La fatica di buttarsi dal letto, il primo “vaffanculo” al suono della veglia sono ripagati, ormai dall’esperienza pluriennale, dal grande beneficio successivo. Non mi sono mai pentita di aver intrapreso l’avventura, anche quando il tempo atmosferico non è stato propizio, anche quando la meta non mi ha particolarmente entusiasmata, perché, comunque ho provato giovamento e nuove sensazioni. Non c’è mai stata una giornata insulsa e vuota.

Sento la natura come nutrimento, generatrice di energia vitale, mi carica per un’intera settimana e posso riprendere il ritmo quotidiano con più serenità. Quando la sera ritorno a casa stanca, mi sento appagata, piena, più ricca e se mi capita di sentire mia figlia, le comunico tutte le sensazioni della giornata e lei ironizza e mi prende in giro per la foga e l’entusiasmo che riverso nella comunicazione. Non c’è stagione che non mi lascia con il fiato sospeso, che non mi susciti stupore, non risvegli l’incanto atavico tipico dei bambini davanti al nuovo. I colori mi fanno impazzire: il vocabolario è carente per dare nomi alla varietà e ricchezza di sfumature e forme di alberi, fiori, insetti, rocce. Le opere d’arte del vento, la melodia dei suoni, le trasformazioni lente o repentine del cielo, i cristalli di ghiaccio mi provocano meraviglia. Ogni uscita riserva sorprese: Dopo una fatica immensa, quando il dislivello è eccessivo, il fiato ti manca e i piedi non riescono quasi a sollevarsi e lotti con il tuo corpo e la tua volontà e poi raggiungi la vetta, lo sguardo si perde nell’infinito, avresti bisogno di più occhi per contenere l’immenso, la ricchezza e la bellezza che ti avvolge. C’è un riposo della mente: i pensieri che si accavallano e si contorcono non lasciandoti in pace nemmeno la notte, sembrano momentaneamente congelati, fermi. La natura, a volte, cosi violenta e devastatrice, durante le escursioni ti pulisce dalle incrostazioni di tutti i giorni, dalle abitudini noiose e doverose, dalle angosce quotidiane e ti regala la quiete, ti rilassa, amplia spazio e tempo, scompiglia, crea intermittenze, dilata i sensi e allarga il cuore. Ti senti in armonia con te stessa, con gli altri e l’universo.
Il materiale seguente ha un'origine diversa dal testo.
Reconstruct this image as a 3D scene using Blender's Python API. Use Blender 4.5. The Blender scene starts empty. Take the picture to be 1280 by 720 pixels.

Al piacere di scoprire nuovi posti o di rivedere con occhi nuovi e con lo sguardo aperto luoghi già visti, si aggiunge il piacere delle persone che mi accompagnano in questo viaggio che sento accomunate dallo stesso bisogno, dallo stesso entusiasmo, dalla stessa curiosità e gusto per lo spettacolo che ogni escursione ci regala.

Tonio Valentino

Ti rivedrò all’alba di una notte insonne,

spesa, come un bambino, a fantasticar dell’ombre.

Nulla a Te mi avvicina, tuttavia, il mio triste cuore ti cerca

e vivo l’ebbrezza dell’incontro, nella monotonia dell’attesa.

Raggiante apparirai nella fresca luce del giorno,

cangiante nell’umor ma, purtuttavia, paziente.

Nella bellezza del luogo o nella cupa luminosità del bosco

immergerò la mia solitudine solcata da sogni e da silenzi.

Scruterò la maestosità del paesaggio che non rifugge l’insistenza del mio sguardo,

indagherò le solide fattezze di Te che compagna dello stanco passo,

sarai al mio fianco fredda ed austera, quasi distante da ogni mio pensiero.

Poi, d’un tratto,

quale improvvisa folata di vento in una torrida giornata d’estate,

ridesterai dal torpore la calda luce del Cuore,

ripagando ogni sforzo con la purezza del Nostro Amore.